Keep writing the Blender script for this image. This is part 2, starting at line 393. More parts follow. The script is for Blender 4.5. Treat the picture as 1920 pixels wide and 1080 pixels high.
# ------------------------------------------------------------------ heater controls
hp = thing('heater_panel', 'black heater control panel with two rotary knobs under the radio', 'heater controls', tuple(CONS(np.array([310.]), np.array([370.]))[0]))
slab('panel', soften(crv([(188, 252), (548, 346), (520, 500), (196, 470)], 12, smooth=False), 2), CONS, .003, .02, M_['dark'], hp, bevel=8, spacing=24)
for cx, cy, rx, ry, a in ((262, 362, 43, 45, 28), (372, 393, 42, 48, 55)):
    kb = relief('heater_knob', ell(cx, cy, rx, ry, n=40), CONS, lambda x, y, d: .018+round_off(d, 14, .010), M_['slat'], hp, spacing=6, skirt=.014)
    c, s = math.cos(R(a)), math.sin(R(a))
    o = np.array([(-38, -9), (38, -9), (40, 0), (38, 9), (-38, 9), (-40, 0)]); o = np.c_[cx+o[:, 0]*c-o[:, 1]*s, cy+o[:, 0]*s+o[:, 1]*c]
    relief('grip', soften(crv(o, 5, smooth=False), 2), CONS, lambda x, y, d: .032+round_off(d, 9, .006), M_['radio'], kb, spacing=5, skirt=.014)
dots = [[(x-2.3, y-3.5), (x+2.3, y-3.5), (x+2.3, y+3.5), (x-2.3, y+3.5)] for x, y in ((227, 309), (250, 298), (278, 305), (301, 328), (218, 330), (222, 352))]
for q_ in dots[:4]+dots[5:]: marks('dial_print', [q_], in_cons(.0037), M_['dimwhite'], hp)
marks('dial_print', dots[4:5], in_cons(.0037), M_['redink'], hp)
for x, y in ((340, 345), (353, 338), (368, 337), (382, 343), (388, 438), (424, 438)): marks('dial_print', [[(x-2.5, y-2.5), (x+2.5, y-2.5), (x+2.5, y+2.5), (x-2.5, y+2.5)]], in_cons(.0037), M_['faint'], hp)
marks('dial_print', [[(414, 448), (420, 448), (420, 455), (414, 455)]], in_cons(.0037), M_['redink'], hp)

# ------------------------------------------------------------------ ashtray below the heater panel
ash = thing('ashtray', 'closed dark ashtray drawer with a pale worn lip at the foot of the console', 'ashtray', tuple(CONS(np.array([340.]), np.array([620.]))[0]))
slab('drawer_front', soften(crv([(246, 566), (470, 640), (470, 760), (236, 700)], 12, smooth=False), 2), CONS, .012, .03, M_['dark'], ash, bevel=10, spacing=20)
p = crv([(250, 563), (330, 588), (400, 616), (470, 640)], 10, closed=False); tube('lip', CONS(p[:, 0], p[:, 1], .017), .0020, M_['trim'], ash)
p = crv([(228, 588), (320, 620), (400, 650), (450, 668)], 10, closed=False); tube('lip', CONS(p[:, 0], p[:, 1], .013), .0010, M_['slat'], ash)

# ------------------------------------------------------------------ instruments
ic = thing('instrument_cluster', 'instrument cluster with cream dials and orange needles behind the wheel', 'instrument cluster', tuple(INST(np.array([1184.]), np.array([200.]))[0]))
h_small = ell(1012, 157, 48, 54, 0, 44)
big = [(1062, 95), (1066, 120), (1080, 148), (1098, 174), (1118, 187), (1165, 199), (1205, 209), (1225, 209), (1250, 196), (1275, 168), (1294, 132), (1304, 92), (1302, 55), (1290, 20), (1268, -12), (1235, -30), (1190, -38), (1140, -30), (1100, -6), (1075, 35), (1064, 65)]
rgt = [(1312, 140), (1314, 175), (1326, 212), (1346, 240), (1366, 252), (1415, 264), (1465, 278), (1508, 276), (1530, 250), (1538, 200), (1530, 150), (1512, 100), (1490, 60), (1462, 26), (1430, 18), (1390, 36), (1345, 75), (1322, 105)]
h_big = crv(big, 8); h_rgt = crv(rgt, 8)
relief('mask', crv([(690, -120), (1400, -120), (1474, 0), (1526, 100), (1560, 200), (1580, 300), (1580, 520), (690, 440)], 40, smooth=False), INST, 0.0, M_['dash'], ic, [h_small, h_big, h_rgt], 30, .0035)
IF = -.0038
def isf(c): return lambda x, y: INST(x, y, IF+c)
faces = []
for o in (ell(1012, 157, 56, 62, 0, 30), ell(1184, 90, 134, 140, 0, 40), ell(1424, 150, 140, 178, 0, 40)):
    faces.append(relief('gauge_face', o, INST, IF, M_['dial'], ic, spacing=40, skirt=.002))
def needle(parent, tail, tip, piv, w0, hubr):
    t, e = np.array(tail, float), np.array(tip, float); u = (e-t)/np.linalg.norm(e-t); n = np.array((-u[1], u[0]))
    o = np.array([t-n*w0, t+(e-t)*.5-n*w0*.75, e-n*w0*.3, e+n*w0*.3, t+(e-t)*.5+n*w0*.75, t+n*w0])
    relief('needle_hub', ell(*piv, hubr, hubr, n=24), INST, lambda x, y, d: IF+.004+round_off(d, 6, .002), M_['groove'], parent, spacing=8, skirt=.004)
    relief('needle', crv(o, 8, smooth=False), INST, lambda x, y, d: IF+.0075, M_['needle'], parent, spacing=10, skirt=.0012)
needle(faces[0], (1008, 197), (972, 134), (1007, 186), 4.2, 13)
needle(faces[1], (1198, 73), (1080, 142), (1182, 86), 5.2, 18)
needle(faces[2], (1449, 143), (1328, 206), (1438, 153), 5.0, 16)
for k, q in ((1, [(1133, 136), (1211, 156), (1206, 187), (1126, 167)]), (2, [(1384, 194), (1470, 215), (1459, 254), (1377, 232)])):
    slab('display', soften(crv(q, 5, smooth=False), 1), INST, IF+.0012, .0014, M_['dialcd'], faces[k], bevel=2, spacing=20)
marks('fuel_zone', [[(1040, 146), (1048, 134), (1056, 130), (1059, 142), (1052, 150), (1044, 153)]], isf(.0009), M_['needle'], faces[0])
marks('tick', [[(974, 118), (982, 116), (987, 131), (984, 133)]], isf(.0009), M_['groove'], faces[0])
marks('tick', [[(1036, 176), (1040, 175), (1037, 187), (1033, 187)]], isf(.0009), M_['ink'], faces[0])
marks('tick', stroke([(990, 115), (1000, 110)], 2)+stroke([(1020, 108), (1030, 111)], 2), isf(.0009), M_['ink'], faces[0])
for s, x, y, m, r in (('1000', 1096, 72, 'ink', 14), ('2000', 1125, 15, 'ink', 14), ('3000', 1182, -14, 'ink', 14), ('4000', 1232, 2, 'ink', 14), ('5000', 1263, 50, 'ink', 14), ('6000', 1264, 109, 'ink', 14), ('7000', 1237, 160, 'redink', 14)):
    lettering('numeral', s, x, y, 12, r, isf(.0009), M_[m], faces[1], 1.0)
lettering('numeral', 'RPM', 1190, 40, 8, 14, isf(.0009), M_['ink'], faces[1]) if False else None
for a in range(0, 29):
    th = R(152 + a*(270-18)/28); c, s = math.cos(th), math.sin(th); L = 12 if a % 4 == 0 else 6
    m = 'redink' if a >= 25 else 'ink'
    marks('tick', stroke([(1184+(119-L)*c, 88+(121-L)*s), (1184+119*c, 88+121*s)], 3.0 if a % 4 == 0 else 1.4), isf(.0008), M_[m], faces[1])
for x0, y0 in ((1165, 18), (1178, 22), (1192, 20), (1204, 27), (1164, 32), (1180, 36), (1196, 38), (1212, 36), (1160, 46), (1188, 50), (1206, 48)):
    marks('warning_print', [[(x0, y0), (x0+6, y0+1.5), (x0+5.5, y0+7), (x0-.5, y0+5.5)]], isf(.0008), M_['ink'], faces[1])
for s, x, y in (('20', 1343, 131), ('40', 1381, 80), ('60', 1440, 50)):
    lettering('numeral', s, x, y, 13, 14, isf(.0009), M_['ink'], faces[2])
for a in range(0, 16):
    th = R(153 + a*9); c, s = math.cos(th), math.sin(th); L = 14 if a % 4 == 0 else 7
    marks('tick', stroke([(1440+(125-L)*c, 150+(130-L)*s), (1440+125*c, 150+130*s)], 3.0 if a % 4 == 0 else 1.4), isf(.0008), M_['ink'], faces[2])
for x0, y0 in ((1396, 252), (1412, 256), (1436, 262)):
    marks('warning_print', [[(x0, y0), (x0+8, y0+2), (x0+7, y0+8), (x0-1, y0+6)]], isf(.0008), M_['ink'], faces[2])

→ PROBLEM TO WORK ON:
Exactly repeat the lines above, from the opening line through the one with "455)]], in_cons(.0037), M_['redink'], hp)", and include nothing else.

→ EXERCISE SOLUTION:
Keep writing the Blender script for this image. This is part 2, starting at line 393. More parts follow. The script is for Blender 4.5. Treat the picture as 1920 pixels wide and 1080 pixels high.
# ------------------------------------------------------------------ heater controls
hp = thing('heater_panel', 'black heater control panel with two rotary knobs under the radio', 'heater controls', tuple(CONS(np.array([310.]), np.array([370.]))[0]))
slab('panel', soften(crv([(188, 252), (548, 346), (520, 500), (196, 470)], 12, smooth=False), 2), CONS, .003, .02, M_['dark'], hp, bevel=8, spacing=24)
for cx, cy, rx, ry, a in ((262, 362, 43, 45, 28), (372, 393, 42, 48, 55)):
    kb = relief('heater_knob', ell(cx, cy, rx, ry, n=40), CONS, lambda x, y, d: .018+round_off(d, 14, .010), M_['slat'], hp, spacing=6, skirt=.014)
    c, s = math.cos(R(a)), math.sin(R(a))
    o = np.array([(-38, -9), (38, -9), (40, 0), (38, 9), (-38, 9), (-40, 0)]); o = np.c_[cx+o[:, 0]*c-o[:, 1]*s, cy+o[:, 0]*s+o[:, 1]*c]
    relief('grip', soften(crv(o, 5, smooth=False), 2), CONS, lambda x, y, d: .032+round_off(d, 9, .006), M_['radio'], kb, spacing=5, skirt=.014)
dots = [[(x-2.3, y-3.5), (x+2.3, y-3.5), (x+2.3, y+3.5), (x-2.3, y+3.5)] for x, y in ((227, 309), (250, 298), (278, 305), (301, 328), (218, 330), (222, 352))]
for q_ in dots[:4]+dots[5:]: marks('dial_print', [q_], in_cons(.0037), M_['dimwhite'], hp)
marks('dial_print', dots[4:5], in_cons(.0037), M_['redink'], hp)
for x, y in ((340, 345), (353, 338), (368, 337), (382, 343), (388, 438), (424, 438)): marks('dial_print', [[(x-2.5, y-2.5), (x+2.5, y-2.5), (x+2.5, y+2.5), (x-2.5, y+2.5)]], in_cons(.0037), M_['faint'], hp)
marks('dial_print', [[(414, 448), (420, 448), (420, 455), (414, 455)]], in_cons(.0037), M_['redink'], hp)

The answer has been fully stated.